Mikkel N. Jørgensen is a PhD fellow at the department of Aesthetics and Culture at Aarhus University in Denmark where he is currently working on the project: Contesting the Borderscape: Aesthetic Activisms and Utopian Hope in the Global Border Regime that focusses on current poetic responses to the global impact of borders. He co-coordinates the research unit Inquiries into the Political and the Aesthetic and the junior researcher network of Center for Migration and Integration research, both at Aarhus University. He has previously published in Studies of Arts and Humanities Journal and the Danish cultural journal Kulturo. He is an editorial member for the Nordic journal of literature and criticism Passage – Tidsskrift for litteratur og kritik and book review editor for the Nordic cultural journal K&K.

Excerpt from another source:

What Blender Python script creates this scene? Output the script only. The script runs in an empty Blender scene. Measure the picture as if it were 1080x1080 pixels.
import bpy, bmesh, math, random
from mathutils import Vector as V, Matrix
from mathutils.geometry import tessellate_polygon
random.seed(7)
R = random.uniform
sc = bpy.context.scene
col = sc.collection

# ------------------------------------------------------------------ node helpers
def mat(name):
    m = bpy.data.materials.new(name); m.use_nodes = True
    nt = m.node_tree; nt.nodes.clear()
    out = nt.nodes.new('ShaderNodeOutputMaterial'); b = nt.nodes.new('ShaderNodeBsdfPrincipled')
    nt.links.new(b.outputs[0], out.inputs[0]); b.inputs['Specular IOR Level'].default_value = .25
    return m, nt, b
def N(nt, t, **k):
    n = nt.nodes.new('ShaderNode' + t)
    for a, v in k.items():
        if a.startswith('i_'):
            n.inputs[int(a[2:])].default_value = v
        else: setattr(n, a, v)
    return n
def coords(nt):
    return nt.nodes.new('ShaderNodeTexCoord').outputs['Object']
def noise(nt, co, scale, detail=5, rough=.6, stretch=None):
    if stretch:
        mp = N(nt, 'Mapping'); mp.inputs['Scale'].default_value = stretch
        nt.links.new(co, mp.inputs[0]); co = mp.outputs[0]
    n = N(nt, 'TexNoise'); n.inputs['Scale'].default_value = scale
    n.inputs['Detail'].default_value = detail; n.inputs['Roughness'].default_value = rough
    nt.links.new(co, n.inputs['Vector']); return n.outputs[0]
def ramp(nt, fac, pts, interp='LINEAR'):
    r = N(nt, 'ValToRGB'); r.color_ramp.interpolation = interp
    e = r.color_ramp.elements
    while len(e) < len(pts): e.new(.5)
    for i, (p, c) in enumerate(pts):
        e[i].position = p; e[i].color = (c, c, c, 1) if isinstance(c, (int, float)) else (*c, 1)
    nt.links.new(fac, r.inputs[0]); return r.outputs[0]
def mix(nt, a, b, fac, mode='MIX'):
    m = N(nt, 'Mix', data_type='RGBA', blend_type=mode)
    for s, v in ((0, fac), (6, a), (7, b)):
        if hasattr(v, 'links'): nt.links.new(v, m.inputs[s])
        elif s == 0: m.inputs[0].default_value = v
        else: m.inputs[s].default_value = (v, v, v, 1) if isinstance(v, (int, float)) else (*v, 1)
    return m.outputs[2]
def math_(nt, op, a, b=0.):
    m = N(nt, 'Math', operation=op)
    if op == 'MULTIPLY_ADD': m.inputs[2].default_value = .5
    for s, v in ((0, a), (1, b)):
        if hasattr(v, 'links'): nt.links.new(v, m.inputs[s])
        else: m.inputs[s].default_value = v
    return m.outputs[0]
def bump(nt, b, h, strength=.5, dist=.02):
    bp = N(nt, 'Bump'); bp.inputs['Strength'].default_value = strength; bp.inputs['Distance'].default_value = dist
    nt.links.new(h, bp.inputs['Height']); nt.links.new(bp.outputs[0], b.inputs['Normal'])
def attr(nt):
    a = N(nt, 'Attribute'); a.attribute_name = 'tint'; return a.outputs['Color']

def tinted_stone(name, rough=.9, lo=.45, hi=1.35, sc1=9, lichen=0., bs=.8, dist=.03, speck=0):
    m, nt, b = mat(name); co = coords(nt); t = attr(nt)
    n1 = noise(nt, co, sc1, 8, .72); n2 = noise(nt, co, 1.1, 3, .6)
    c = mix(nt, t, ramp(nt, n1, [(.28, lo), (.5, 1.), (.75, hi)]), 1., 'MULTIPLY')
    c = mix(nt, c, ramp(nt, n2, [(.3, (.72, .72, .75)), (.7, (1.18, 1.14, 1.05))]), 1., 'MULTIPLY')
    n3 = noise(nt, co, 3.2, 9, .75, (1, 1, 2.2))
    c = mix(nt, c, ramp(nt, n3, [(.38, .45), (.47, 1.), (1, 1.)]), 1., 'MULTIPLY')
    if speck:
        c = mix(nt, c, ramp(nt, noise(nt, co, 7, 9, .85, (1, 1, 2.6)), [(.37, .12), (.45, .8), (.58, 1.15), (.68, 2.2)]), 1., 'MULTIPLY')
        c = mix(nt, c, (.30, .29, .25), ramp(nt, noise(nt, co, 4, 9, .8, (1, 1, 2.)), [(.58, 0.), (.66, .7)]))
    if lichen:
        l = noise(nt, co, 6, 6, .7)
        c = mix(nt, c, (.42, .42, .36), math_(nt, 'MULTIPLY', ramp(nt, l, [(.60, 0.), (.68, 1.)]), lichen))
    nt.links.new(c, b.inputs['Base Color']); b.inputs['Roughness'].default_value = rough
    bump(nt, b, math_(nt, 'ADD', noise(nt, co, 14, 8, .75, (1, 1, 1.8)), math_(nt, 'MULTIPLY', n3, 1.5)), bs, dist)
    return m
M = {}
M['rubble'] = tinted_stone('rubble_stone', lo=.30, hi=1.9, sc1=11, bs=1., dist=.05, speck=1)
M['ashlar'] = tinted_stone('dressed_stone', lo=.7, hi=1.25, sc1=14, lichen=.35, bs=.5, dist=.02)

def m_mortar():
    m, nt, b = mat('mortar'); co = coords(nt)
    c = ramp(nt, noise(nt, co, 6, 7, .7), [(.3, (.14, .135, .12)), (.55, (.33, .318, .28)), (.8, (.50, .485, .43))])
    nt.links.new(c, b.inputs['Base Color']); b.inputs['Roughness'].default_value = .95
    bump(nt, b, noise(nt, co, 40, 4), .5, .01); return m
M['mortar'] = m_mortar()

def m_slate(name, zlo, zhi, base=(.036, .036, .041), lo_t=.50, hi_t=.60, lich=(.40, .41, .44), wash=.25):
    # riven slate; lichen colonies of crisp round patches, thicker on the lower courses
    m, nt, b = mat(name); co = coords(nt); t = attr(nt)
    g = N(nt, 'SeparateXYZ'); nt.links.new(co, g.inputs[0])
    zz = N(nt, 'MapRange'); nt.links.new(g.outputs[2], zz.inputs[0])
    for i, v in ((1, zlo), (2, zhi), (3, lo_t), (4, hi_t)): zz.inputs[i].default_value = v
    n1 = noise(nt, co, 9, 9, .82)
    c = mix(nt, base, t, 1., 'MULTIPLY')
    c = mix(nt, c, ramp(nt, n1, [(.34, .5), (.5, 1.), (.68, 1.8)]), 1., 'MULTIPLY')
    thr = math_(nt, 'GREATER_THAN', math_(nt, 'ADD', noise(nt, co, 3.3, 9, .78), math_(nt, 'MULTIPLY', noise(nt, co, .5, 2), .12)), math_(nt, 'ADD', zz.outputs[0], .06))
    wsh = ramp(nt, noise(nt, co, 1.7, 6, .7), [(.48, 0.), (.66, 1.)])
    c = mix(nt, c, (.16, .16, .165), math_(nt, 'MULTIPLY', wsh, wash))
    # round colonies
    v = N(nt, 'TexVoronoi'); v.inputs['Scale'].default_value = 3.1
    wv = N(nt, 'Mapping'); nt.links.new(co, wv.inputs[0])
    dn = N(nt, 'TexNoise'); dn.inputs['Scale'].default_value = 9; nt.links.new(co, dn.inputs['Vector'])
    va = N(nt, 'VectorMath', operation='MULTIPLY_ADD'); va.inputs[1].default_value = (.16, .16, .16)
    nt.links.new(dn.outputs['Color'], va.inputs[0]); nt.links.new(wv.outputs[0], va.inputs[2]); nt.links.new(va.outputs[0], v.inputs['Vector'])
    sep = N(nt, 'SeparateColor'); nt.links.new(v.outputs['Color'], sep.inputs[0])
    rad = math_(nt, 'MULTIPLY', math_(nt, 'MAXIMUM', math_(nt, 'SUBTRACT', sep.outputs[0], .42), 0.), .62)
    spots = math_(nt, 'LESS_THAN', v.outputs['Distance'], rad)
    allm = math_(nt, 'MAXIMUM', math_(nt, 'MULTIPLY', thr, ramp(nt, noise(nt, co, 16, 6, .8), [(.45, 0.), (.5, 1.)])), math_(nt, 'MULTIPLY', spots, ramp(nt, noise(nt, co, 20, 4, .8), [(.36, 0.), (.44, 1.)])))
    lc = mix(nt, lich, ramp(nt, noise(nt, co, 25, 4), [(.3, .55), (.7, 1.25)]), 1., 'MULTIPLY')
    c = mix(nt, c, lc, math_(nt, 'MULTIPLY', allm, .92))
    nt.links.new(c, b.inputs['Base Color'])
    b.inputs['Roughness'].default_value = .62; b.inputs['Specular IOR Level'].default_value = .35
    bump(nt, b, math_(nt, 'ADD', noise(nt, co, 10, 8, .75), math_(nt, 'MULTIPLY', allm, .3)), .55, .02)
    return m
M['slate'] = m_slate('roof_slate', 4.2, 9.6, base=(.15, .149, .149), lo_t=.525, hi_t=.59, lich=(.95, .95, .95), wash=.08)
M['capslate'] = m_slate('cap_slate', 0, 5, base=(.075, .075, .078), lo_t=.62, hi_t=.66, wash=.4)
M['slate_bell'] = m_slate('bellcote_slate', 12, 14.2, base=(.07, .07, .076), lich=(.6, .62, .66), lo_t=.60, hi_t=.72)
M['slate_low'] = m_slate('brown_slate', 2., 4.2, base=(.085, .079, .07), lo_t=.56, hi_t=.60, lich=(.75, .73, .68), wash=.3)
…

Maj Ørskov is a PhD fellow at the department of Aesthetics and Culture at Aarhus University in Denmark where she is currently working on the project: Afterimages of the Egyptian Uprising: Aesthetic Negotiations of Image- and Body Politics in Contemporary, Experimental Cinema from Egypt. She co-coordinates the research unit Inquiries into the Political and the Aesthetic and is an editorial assistant at The Nordic Journal of Aesthetics. She has previously published in Global Media Journal (German Edition) and the Danish cultural journal Kulturo.